**Provided material**
════════════════

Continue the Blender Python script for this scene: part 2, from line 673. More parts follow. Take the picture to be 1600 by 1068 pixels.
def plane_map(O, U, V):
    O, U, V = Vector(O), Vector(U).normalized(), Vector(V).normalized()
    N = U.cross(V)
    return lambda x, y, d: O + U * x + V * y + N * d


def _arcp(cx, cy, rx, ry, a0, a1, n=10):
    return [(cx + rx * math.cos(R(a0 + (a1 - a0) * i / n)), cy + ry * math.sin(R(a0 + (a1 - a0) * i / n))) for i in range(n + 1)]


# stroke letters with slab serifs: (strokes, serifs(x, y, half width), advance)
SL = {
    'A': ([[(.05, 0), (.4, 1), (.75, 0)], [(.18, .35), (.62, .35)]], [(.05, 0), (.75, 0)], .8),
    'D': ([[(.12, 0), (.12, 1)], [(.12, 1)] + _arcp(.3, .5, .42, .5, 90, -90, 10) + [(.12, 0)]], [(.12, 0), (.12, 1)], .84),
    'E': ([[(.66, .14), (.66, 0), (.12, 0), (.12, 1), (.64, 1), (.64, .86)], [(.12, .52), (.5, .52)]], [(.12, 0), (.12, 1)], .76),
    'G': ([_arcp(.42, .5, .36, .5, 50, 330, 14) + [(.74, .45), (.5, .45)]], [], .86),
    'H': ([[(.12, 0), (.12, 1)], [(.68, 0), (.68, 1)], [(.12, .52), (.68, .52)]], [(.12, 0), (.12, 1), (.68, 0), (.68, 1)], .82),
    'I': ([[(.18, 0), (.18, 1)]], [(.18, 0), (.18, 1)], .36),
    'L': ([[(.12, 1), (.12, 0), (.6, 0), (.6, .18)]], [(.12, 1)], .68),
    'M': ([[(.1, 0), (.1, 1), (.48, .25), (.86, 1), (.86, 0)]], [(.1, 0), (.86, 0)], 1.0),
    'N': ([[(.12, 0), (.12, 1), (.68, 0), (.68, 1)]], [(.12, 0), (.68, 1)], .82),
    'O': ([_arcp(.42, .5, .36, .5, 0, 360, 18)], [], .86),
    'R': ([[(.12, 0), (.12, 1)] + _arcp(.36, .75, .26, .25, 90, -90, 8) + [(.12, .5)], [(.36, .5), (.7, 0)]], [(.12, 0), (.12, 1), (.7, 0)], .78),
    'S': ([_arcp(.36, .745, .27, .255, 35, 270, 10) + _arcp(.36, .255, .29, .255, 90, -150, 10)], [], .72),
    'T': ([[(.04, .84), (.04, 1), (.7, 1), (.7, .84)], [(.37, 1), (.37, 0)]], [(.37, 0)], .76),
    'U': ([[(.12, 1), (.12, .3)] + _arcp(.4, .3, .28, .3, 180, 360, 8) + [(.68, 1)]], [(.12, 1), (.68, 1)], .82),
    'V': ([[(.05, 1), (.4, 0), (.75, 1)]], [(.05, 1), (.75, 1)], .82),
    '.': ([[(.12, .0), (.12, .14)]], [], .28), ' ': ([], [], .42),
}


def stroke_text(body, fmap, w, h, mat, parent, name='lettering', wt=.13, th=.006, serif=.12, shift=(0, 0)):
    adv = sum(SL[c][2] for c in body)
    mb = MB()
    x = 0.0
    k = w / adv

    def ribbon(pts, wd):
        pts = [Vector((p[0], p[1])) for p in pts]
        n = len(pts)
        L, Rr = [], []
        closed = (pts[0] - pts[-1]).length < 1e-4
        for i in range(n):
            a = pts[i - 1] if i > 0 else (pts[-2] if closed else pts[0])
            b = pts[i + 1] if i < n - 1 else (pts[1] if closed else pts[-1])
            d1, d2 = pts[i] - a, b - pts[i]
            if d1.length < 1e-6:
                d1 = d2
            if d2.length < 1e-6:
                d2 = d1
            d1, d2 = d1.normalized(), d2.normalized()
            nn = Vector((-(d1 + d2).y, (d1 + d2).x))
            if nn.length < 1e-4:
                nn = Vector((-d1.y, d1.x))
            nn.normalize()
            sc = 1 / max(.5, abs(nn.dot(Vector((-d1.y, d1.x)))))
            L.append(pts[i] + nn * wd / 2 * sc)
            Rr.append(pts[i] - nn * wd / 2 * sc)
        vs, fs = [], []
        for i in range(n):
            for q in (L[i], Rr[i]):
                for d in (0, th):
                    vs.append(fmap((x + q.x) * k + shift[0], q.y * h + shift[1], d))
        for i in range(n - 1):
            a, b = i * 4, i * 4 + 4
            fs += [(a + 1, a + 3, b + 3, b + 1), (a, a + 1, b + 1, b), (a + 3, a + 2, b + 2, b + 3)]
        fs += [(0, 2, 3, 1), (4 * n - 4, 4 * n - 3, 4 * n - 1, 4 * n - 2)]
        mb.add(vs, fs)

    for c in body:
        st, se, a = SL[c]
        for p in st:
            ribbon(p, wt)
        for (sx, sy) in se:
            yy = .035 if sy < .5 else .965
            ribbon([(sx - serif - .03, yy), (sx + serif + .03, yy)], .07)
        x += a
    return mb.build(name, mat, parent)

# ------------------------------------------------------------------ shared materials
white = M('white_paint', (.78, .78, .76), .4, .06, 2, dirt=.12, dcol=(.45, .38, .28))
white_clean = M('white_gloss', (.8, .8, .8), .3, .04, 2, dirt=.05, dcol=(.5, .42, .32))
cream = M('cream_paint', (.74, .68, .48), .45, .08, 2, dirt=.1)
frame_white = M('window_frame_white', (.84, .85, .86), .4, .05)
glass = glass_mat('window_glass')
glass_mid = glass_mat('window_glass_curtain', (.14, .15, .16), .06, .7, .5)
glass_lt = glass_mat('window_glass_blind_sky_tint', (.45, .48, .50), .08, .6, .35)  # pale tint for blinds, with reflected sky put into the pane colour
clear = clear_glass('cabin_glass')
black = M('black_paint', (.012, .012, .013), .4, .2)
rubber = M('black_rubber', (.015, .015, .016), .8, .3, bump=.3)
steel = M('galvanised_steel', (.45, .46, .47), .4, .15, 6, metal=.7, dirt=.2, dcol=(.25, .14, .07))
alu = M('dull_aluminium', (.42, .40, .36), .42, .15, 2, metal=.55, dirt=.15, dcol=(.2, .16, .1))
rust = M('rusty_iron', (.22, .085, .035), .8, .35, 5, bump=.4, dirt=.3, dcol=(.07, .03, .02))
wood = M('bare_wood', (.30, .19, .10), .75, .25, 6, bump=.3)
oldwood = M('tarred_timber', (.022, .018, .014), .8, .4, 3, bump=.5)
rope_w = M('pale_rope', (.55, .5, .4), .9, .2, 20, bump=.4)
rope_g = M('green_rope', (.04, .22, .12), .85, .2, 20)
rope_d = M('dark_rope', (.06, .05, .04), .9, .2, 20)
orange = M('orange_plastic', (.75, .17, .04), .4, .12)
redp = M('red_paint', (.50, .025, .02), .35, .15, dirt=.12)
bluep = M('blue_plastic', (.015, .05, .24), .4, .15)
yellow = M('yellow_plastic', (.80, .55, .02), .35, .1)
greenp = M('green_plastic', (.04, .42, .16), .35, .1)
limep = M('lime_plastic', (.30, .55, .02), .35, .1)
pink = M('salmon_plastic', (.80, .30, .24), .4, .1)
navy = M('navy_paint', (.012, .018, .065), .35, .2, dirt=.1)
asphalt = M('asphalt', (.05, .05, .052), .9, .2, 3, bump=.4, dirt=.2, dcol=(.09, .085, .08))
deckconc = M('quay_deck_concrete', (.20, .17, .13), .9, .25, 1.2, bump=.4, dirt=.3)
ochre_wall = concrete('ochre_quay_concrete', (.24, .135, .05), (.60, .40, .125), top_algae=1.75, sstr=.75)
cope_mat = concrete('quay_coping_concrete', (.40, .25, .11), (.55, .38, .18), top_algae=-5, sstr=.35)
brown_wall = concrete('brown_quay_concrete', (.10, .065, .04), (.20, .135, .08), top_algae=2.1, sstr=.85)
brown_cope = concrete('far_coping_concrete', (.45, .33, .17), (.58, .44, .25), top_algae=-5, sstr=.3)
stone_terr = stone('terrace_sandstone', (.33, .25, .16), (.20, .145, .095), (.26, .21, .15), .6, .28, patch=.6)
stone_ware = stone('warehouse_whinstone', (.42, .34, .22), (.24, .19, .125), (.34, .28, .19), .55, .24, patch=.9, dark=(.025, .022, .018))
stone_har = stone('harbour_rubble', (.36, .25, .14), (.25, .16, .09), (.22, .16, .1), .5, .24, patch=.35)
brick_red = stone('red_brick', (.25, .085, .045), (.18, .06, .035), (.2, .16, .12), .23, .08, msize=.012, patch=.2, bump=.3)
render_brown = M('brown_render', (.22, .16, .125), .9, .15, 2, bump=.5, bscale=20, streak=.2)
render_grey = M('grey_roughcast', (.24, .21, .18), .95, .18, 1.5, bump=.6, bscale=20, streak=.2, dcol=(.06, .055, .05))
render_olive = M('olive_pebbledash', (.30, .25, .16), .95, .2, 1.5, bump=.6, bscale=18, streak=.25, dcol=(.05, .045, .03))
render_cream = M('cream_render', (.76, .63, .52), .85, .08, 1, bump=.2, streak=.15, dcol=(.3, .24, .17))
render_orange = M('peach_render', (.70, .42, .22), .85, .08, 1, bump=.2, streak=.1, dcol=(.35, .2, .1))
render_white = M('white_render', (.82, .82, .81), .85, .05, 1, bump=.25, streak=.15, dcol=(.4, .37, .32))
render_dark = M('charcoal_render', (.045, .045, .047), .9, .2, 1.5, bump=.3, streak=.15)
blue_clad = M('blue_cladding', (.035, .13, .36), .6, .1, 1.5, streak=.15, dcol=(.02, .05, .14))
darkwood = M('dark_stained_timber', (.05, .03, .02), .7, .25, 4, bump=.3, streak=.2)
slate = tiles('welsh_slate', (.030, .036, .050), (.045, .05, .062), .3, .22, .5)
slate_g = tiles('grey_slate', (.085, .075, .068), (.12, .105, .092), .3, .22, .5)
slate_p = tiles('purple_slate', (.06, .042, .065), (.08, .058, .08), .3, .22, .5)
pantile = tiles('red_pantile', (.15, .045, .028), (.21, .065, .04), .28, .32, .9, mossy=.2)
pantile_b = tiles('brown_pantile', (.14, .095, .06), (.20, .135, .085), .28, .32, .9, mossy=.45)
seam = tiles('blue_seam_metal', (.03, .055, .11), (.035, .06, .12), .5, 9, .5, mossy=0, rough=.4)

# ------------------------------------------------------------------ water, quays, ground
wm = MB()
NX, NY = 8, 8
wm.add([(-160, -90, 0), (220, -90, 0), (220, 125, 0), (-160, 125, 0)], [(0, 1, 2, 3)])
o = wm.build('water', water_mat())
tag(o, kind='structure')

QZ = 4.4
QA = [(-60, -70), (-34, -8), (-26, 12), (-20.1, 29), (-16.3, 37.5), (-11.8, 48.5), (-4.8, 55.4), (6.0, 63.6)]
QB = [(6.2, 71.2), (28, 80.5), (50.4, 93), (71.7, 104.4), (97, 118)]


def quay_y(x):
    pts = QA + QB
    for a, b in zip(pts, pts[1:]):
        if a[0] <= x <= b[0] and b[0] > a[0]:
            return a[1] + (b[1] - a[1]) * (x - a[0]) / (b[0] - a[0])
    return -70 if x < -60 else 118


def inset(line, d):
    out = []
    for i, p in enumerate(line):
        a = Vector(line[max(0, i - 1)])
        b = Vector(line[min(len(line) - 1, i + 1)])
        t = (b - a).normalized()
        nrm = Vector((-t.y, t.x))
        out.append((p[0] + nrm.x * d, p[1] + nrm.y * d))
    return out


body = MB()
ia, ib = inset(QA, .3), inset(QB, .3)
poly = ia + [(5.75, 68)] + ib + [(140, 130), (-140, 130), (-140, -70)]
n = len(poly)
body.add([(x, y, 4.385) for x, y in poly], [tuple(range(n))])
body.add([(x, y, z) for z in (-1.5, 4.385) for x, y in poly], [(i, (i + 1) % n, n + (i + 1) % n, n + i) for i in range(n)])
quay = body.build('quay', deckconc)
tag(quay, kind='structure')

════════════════

**Directions**
Extract the lines from the line with "(.20, .135, .08), top_algae=2.1, sstr=.85)" to the line with "9, .5, mossy=0, rough=.4)", inclusive, reproducing them exactly and leaving out every other line.

**Worked answer**
brown_wall = concrete('brown_quay_concrete', (.10, .065, .04), (.20, .135, .08), top_algae=2.1, sstr=.85)
brown_cope = concrete('far_coping_concrete', (.45, .33, .17), (.58, .44, .25), top_algae=-5, sstr=.3)
stone_terr = stone('terrace_sandstone', (.33, .25, .16), (.20, .145, .095), (.26, .21, .15), .6, .28, patch=.6)
stone_ware = stone('warehouse_whinstone', (.42, .34, .22), (.24, .19, .125), (.34, .28, .19), .55, .24, patch=.9, dark=(.025, .022, .018))
stone_har = stone('harbour_rubble', (.36, .25, .14), (.25, .16, .09), (.22, .16, .1), .5, .24, patch=.35)
brick_red = stone('red_brick', (.25, .085, .045), (.18, .06, .035), (.2, .16, .12), .23, .08, msize=.012, patch=.2, bump=.3)
render_brown = M('brown_render', (.22, .16, .125), .9, .15, 2, bump=.5, bscale=20, streak=.2)
render_grey = M('grey_roughcast', (.24, .21, .18), .95, .18, 1.5, bump=.6, bscale=20, streak=.2, dcol=(.06, .055, .05))
render_olive = M('olive_pebbledash', (.30, .25, .16), .95, .2, 1.5, bump=.6, bscale=18, streak=.25, dcol=(.05, .045, .03))
render_cream = M('cream_render', (.76, .63, .52), .85, .08, 1, bump=.2, streak=.15, dcol=(.3, .24, .17))
render_orange = M('peach_render', (.70, .42, .22), .85, .08, 1, bump=.2, streak=.1, dcol=(.35, .2, .1))
render_white = M('white_render', (.82, .82, .81), .85, .05, 1, bump=.25, streak=.15, dcol=(.4, .37, .32))
render_dark = M('charcoal_render', (.045, .045, .047), .9, .2, 1.5, bump=.3, streak=.15)
blue_clad = M('blue_cladding', (.035, .13, .36), .6, .1, 1.5, streak=.15, dcol=(.02, .05, .14))
darkwood = M('dark_stained_timber', (.05, .03, .02), .7, .25, 4, bump=.3, streak=.2)
slate = tiles('welsh_slate', (.030, .036, .050), (.045, .05, .062), .3, .22, .5)
slate_g = tiles('grey_slate', (.085, .075, .068), (.12, .105, .092), .3, .22, .5)
slate_p = tiles('purple_slate', (.06, .042, .065), (.08, .058, .08), .3, .22, .5)
pantile = tiles('red_pantile', (.15, .045, .028), (.21, .065, .04), .28, .32, .9, mossy=.2)
pantile_b = tiles('brown_pantile', (.14, .095, .06), (.20, .135, .085), .28, .32, .9, mossy=.45)
seam = tiles('blue_seam_metal', (.03, .055, .11), (.035, .06, .12), .5, 9, .5, mossy=0, rough=.4)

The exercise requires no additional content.